In Mr. Manfredi’s case the settlement worked out well. He agreed to split the policy into four smaller ones. In 2012, he said he sold three policies with a combined death benefit of about $10 million for $1.35 million. In April, he sold the remaining $10 million policy for $1.2 million.

“I was relieved not to have to pay the premiums,” he said.

W. Scott Page, president and chief executive of the Lifeline Program, which negotiated the purchase of Mr. Manfredi’s policies, said in general a policyholder would be paid 10 to 75 percent of the death benefit of a policy. His company will pay to convert a term policy to permanent insurance and make any future premium payments.

To calculate the payment, life settlement companies require anyone looking to sell his key-man policy (or any life insurance policy, for that matter) to submit to a health exam as if they were being underwritten for a new policy, he said.

The process is not as ghoulish as it may sound. Mr. Page is not betting on any one person’s life, but pooling at least 100 policies together and selling interests in that pool as he would any type of securitized debt. He said that helped smooth out the returns, since it balanced out the people who live longer than expected with those who die sooner.

“Normally people in their late 60s or early 70s, regardless of their impairments, we can pretty much project what their life expectancy is going to be,” Mr. Page said. “But when you have a healthy 40-year-old you’re not going to be able to project how long they’re going to live.”

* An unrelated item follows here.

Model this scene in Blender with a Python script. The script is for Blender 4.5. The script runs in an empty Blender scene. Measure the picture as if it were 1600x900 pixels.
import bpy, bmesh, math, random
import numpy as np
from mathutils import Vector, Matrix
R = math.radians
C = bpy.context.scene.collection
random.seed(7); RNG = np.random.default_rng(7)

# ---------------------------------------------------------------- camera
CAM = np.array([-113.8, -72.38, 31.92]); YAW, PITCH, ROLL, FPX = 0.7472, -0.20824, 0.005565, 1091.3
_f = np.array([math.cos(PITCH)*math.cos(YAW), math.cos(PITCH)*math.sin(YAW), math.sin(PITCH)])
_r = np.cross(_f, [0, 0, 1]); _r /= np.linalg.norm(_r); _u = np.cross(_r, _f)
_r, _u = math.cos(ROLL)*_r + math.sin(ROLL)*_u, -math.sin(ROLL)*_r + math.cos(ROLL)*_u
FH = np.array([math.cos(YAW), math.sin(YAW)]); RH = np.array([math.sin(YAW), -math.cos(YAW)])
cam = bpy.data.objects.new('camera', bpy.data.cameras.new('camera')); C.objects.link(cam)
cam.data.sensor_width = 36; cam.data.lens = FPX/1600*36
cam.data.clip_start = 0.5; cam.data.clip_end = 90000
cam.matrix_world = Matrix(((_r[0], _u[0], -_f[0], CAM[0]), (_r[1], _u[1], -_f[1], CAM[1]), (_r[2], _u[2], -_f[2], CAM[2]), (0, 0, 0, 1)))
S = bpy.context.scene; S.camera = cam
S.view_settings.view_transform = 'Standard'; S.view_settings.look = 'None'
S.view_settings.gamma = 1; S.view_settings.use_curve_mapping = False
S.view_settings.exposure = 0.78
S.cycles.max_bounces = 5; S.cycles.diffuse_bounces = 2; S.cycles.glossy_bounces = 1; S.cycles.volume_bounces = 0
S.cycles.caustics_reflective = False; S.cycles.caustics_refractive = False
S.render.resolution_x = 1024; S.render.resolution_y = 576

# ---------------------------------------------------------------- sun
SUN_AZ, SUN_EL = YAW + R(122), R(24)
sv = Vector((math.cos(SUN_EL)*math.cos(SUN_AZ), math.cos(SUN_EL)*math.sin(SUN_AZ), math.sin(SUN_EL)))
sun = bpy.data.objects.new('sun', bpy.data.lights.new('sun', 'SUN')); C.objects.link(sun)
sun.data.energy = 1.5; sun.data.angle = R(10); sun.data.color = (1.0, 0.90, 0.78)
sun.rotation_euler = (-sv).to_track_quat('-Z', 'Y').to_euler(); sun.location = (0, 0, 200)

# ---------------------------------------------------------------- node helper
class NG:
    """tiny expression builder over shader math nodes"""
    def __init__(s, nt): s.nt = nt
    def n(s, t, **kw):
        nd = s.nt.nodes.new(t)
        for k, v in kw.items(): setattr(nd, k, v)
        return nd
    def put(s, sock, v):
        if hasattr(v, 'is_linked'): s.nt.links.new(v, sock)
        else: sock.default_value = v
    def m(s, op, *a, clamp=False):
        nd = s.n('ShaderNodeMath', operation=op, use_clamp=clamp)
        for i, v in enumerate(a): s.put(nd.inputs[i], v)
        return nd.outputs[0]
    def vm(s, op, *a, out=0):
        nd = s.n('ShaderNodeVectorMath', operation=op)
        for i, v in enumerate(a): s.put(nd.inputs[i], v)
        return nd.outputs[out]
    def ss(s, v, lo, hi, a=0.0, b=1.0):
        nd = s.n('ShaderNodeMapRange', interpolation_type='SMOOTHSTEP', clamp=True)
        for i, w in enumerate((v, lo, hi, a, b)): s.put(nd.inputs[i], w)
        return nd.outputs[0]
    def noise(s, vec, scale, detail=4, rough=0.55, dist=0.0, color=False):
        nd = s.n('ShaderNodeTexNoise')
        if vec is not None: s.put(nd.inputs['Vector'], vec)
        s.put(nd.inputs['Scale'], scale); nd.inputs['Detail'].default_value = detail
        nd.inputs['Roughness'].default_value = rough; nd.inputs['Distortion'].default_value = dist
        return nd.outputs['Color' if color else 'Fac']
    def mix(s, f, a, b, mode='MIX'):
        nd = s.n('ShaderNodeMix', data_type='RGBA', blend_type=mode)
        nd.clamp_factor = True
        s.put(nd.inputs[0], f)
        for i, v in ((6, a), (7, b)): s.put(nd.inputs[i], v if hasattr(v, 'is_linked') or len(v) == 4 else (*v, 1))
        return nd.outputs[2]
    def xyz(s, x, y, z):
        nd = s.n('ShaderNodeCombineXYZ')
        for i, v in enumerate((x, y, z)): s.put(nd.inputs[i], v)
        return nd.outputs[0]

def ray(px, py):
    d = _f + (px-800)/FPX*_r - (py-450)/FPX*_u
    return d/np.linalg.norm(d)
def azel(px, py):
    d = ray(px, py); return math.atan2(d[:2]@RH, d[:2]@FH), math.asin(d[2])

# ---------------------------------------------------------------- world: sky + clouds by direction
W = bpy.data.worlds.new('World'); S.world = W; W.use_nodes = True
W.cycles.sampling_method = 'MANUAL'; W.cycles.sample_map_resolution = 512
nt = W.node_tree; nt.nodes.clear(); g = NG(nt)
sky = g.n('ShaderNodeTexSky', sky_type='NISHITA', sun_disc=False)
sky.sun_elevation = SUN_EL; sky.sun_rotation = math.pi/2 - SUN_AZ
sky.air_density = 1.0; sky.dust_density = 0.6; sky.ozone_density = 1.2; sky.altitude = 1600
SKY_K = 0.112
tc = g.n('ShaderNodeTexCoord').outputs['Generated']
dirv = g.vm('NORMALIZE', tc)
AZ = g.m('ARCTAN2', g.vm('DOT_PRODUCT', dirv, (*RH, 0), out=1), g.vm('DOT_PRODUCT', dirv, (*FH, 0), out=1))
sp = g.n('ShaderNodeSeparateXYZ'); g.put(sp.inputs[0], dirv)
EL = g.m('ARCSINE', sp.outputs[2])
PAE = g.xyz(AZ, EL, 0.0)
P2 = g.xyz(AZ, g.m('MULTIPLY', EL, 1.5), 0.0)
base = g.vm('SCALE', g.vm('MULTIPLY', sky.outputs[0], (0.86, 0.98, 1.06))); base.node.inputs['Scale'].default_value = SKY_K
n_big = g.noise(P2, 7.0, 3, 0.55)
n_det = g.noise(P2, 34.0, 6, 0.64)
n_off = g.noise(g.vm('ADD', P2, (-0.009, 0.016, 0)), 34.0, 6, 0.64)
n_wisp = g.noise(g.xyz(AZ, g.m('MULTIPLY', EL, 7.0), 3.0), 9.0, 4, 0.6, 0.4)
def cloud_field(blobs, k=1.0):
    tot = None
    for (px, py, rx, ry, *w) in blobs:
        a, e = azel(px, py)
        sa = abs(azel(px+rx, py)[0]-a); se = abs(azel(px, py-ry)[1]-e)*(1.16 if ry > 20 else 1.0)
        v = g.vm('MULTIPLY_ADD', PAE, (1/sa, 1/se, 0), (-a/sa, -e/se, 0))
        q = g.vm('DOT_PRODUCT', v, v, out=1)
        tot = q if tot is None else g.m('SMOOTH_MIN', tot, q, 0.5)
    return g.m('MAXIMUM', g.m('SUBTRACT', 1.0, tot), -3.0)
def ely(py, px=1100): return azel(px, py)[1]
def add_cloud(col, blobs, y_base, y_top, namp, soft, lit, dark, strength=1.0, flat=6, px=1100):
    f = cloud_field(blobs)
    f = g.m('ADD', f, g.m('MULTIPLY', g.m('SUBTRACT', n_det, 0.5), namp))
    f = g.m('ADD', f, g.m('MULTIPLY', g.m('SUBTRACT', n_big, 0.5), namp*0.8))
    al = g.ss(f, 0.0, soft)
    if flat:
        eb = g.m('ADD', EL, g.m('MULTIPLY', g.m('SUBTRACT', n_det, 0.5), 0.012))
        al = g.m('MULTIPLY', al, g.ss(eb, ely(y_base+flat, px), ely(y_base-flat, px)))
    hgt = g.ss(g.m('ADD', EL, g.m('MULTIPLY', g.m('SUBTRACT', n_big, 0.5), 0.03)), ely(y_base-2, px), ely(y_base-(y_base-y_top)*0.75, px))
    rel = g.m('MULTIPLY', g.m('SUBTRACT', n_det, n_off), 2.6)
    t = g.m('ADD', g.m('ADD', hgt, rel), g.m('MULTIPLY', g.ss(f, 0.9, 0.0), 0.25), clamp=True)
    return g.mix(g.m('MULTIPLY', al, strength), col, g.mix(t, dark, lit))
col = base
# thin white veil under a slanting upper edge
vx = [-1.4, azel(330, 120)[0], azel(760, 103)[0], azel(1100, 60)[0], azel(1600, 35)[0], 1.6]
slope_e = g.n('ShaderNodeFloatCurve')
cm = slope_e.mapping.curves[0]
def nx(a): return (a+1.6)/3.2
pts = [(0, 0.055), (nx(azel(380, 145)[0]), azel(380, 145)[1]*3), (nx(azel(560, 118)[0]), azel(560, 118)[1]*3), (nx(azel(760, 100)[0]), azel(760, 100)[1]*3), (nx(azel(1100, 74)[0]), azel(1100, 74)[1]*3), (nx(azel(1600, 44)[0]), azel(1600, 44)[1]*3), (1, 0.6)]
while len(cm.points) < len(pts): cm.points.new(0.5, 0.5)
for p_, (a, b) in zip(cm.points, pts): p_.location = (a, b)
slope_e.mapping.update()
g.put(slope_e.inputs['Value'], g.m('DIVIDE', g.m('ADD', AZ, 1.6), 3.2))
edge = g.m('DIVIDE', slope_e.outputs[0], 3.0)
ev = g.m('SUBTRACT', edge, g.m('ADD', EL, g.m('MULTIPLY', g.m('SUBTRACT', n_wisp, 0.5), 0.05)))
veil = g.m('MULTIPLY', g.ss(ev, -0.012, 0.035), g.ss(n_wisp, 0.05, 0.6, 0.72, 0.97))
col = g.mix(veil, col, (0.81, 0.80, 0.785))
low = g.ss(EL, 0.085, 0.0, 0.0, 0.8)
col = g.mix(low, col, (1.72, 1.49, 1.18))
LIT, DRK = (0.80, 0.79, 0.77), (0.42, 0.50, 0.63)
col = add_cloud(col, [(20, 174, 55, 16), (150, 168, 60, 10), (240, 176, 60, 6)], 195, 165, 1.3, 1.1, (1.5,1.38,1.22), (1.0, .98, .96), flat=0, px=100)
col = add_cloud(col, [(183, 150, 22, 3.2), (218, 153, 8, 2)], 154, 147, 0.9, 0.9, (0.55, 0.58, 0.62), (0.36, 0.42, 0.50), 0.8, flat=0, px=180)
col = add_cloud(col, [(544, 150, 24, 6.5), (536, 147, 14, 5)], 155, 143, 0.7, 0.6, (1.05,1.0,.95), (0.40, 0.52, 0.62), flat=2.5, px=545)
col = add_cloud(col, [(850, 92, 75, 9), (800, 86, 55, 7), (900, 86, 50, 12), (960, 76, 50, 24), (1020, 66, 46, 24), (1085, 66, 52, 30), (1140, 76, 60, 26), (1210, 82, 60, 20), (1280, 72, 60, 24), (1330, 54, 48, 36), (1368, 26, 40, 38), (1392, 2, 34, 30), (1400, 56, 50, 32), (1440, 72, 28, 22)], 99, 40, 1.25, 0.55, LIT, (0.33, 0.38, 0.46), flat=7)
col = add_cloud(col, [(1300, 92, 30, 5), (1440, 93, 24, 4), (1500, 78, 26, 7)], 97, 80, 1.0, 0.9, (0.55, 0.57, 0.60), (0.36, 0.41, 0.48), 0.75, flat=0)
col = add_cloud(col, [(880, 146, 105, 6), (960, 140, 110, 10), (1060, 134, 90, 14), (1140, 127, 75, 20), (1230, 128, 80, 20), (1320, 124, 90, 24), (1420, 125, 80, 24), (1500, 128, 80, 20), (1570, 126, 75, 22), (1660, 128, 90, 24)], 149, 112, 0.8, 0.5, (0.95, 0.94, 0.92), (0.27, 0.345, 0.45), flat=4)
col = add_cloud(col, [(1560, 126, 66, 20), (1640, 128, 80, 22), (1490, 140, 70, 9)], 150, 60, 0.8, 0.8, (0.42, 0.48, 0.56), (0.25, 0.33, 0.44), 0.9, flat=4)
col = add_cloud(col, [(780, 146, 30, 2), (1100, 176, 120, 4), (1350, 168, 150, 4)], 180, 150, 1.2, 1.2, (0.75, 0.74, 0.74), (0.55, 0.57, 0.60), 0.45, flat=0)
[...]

For that reason, life settlements are not an option for younger executives. But there are other ways to monetize key-man policies short of dying. Mr. Keenan said he often talked to former business owners or executives about how these policies could fit into their investment plan. If the person has a net worth in excess of the estate tax exemption — now $10.5 million for a couple — the key-man policy could be used to pay the taxes.

The policies themselves can also be used as a deferred-compensation plan or a way to retain an executive for a certain number of years. Christopher O. Blunt, president of the insurance group at New York Life, said there were generally three ways to structure key-man insurance so it was seen as a benefit to the person being insured.

A company could set up what is called a 162 executive bonus plan, where the company pays the premium and the executive is the owner and the beneficiary of the policy. Or it could pay for what is called an endorsement split dollar policy, where the company retains the cash value but gives the employee life insurance to protect his or her family.

A third way is to use the policy as the basis for a supplemental employee retirement plan, where the policy would become a key-man policy if the executive died while working for the company. Otherwise, the employee would get access to the cash value after a certain number of years.

Mr. Blunt said these policies needed to be seen in their primary role first. “When you own a small business, it’s a highly valuable, but uncertain and illiquid asset,” he said. “Small-business owners say, ‘I have a business that is worth millions.’ It’s only worth millions in a nondistressed situation.”

For that small-business owner, these policies can also be seen as assets (even though they’re not on the balance sheet) in negotiating the sale of a company. “If I buy your company and along with it, I get the key-person coverage, that makes the company more valuable,” said Robert H. Garner, executive vice president of CBIZ Life Insurance Solutions. “If someone has had a health issue or is 10 years older, the price doesn’t go up.”

He added that those policies also showed the buyer who was important. “Part of, ‘What is the company worth?’ is what are the people worth,” he said.

But executives should be careful about drawing benefits directly from such policies. For one thing, there are limits to how much life insurance people can get, and a key-man policy reduces what they could buy themselves to benefit their families.

And there can be taxes on these policies that people need to understand, whether they are trying to sell a policy or they receive one as a benefit.

For Mr. Manfredi, whose hobby is gambling, having the cash now meant more than a big death benefit for his family down the road.

“If I go in the next 10 years, it’s not a great investment,” he said. “But I saw it as a good time to do it.”